Information, news and commentary on corporate social responsibility, especially in the New York City area.
Maintained by John Tepper Marlin, Principal of CSRNYC, www.csrnyc.com.

Tuesday, December 4, 2007

A Puzzling View of CSR History

Through a reference on this week's excellent CSR Wire, I clicked through to Accountability-Central, which is a company in Mineola, NY that is attractively assembling CSR news from a wide and deep pool of sources. What a treat to find CSR articles retrieved from all over, although I wonder why so many different stories are included about the future of interest rates. (The financial news media already cover this topic exhaustively.) CSR Wire provides a steady flow of useful information from corporations but Accountability-Central complements this information with a well-organized collection of analytical and thoughtful articles.

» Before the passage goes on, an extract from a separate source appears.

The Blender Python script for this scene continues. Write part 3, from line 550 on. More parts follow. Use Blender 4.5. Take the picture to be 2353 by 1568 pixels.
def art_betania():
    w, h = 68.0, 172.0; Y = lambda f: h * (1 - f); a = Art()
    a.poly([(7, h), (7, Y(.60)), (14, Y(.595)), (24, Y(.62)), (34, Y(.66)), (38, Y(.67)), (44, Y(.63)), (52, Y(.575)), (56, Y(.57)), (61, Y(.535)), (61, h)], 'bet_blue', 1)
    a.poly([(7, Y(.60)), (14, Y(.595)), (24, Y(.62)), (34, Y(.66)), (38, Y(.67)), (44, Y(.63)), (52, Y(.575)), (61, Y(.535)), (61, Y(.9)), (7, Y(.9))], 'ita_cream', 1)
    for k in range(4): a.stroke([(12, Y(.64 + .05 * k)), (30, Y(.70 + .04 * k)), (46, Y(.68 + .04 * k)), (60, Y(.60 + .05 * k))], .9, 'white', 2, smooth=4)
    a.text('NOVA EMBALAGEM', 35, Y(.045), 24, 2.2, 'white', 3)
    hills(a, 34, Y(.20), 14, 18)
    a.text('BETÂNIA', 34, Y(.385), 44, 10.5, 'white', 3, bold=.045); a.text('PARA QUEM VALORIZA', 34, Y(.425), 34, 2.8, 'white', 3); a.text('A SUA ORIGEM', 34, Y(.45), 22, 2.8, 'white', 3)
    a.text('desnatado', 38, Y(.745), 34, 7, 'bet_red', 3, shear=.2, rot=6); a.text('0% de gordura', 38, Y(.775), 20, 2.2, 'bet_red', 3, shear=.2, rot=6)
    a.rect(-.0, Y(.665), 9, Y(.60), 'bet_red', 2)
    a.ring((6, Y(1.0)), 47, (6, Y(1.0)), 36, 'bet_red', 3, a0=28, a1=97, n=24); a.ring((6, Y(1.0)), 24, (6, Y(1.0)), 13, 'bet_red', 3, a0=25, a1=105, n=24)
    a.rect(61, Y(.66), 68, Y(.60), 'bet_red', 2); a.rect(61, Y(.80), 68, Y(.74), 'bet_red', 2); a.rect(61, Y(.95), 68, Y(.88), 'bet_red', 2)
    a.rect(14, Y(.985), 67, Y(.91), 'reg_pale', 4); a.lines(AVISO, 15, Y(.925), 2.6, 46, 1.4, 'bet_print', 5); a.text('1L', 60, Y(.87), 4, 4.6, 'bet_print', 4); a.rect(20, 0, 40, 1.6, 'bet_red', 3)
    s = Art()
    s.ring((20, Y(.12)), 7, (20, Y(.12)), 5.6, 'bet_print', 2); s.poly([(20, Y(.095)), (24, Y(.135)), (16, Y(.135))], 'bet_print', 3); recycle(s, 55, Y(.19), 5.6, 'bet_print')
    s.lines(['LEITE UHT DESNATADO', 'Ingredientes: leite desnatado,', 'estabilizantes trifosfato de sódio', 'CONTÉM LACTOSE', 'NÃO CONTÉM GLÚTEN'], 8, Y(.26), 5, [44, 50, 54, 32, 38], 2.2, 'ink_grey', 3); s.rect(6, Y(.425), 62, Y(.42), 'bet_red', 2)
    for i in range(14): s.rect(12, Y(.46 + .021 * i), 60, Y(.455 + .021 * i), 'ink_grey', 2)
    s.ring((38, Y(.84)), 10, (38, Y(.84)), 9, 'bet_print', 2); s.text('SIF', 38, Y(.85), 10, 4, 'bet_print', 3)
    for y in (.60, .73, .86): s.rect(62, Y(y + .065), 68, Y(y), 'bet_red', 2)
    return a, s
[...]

What caught my attention on this site was an article, The Birth of Corporate Social Opportunity, by Ian Morton, Founder and CEO of the Summerhill Group, a Canadian company that seems to have made great contributions to environmental progress and healthy housing in the great country to our north where I have spent many happy years. In an attempt to create a niche for his own company, Mr. Morton essays a history of CSR. He opens with mention of a 1953 book, continues with a vague reference to CSR being practiced among the ancient Greeks, then skips forward again to settle correctly on the assessment that the true origins of CSR were in the United States in the 1970s (he might have said the late 1960s, but that is a quibble). He goes on to observe the enormous recent growth of CSR and then pronounces CSR a fad and a disappointment.

Having participated actively in the origins of CSR in the 1970s, I was taken aback. Who do I believe - Mr. Morton or my own lying eyes? We have in fact come a tremendous way since the 1970s, when it was considered a deeply radical idea to ask corporations to reveal information about their social and environmental practices. The 1970s were replete with false claims about corporate environmental virtue (this propaganda is called greenwashing today but was then given names like ecopornography) that had to be exposed one by one. CSR a fad? It is so solidly entrenched in Europe that it will surely last there not just through my lifetime but that of my children. The United States is years behind Europe in its awareness of CSR issues but is catching up, and the developing world is paying close attention to CSR because Western buyers are insisting on social and environmental assurances in the growth of agricultural products, the mining of ore and the manufacture of apparel and toys.

Toys. Mr. Morton chooses a toy industry example to preface his otherwise undocumented statement that "public cynicism [about CSR] is rising" in the United States. He notes that in 2004, Mattel issued its first CSR report listing as a core value, "taking ownership of all that passes in front of us". He continues: "But it's difficult to reconcile this statement with Mattel's recent product recall... [and its] attempt to pass responsibility for mistakes to the country that manufactured their product, to their specifications. (To be fair, Mattel later apologized to China, saying that 85% of the recall was due to its own design faults.)"

If public cynicism is rising in the United States, it is because the 21st century has opened with an incredible string of revelations about corporate misconduct, from the boom and bust of the dot-coms, Enron, Global Crossing and Global Warming, and now arguably the biggest meltdown of the financial sector in American history, the subprime crisis.

On the basis of this story and the public cynicism that he perceives, Mr. Morton is ready to scrap CSR and substitute a new initiative that he calls Corporate Social Opportunity. I understand that he seeks to convey to corporate executives that CSR offers a marketing opportunity, that there are no obstacles, only opportunities. A positive approach. But his suggested name reminds me of the Pogo comic strip, whose most famous line is: "We have met the enemy and he is us," followed in the next panel by a less remembered epilog: "We are surrounded by insurmountable opportunity."

I submit that Mr. Morton is not the first to see opportunity in CSR and that many once-small companies have ridden social and environmental missions to growth and prosperity. I offer Mr. Morton every good wish for his success in tackling insurmountable opportunity in Canada, but I submit that if he thinks CSR is just a fad he is, on this subject, to use Rick Blaine's well-chosen word, misinformed.